Auf der Mikroebene agieren Individuen, im Estonia-Beispiel der Kapitän und die Besatzungsmitglieder. Deren Mitverantwortung ist im Unglücksfall ebenfalls zu analysieren und zwar unter Berücksichtigung „der Stellung, des Rangs und der Eingriffsmöglichkeiten des einzelnen“. (S. 184) Unter Umständen hätte der Kapitän den Untergang der Estonia verhindern können, die Alleinverantwortung ist ihm allerdings nicht zuzuschreiben. Doch die „individualistischen Konzepte der Alleinverantwortung“ führen gerade dazu, dass die „Schuld“ ausschließlich bei einzelnen gesucht wird. (S. 184) Dabei werden überindividuelle Handlungsformen, sowie die Vernetzung der beschriebenen Ebenen kaum berücksichtigt.

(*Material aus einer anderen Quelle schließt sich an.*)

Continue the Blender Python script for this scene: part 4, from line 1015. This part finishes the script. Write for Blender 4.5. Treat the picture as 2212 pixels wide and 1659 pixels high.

Ein Verständnis für die Verschränkung dieser Ebenen ist aber gerade beim Entwurf von Maßnahmen, die ökologische Katastrophen verhindern sollen, notwendig. Wie können nun Mikro-, Meso- und Makroebene in Bezug auf Verantwortung und Sicherheit zusammenwirken? Die Autoren vertreten diesbezüglich folgende programmatische These: „Was auf individueller Ebene nicht lösbar ist, […], sollte auf der nächsthöheren […] Ebene angegangen werden.“ (S. 185) So kann z. B. auf der Ebene der Korporationen einsames ethisches Handeln von Unternehmen zu Wettbewerbsnachteilen führen. Sicherheits- und Umweltstandards müssen jedoch für alle gelten. Diese können zwar schon auf der Mesoebene festgelegt werden, etwa durch Branchenkodizes, rechtlich verbindlich werden diese Standards allerdings erst durch Eingreifen der gesellschaftlichen Makroebene, d. h. durch Gesetze und Kontrollen. Solche rechtlichen Instrumente entbinden die Mikro- und Mesohandlungssysteme freilich nicht von ihrer Verantwortung. Gemäß dem Subsidiaritätsprinzip, welches besagt, dass die übergeordnete gesellschaftliche Ebene, z. B. der Staat, nur für die Aufgaben zuständig sein soll, die die nachgeordnete Ebene nicht bewältigen kann, soll die Eigenverantwortung des einzelnen gestärkt werden. In diesem Sinn verstehen die Autoren das Prinzip der Subsidiarität als „Prinzip der größtmöglichen Eigenverantwortung“, es gilt: „so wenig Eingriffe von ranghöheren gesellschaftlichen Ebenen wie möglich, so viele wie eben gerade nötig“. (S. 186) Mithilfe dieser Leitlinie können Regelungen geschaffen werden, die z. B. der Förderung des Gemeinwohls oder des Umweltschutzes dienen und zwar dort wo freiwillige Verpflichtungen allein nicht greifen.
In einem komplexen System kann nicht die ganze Last der Verantwortung vom Einzelnen getragen werden. Eine Ethik, die ausschließlich beim Individuum ansetzt, ist unzureichend. Umgekehrt darf der Einzelne seine Verantwortung nicht zur Gänze auf das System, dessen Teil er ist, abwälzen. Im Sinne von Lenk und Maring sollte die Systembetrachtung die Analyse von Einzelfaktoren nicht ersetzen, sondern ergänzen.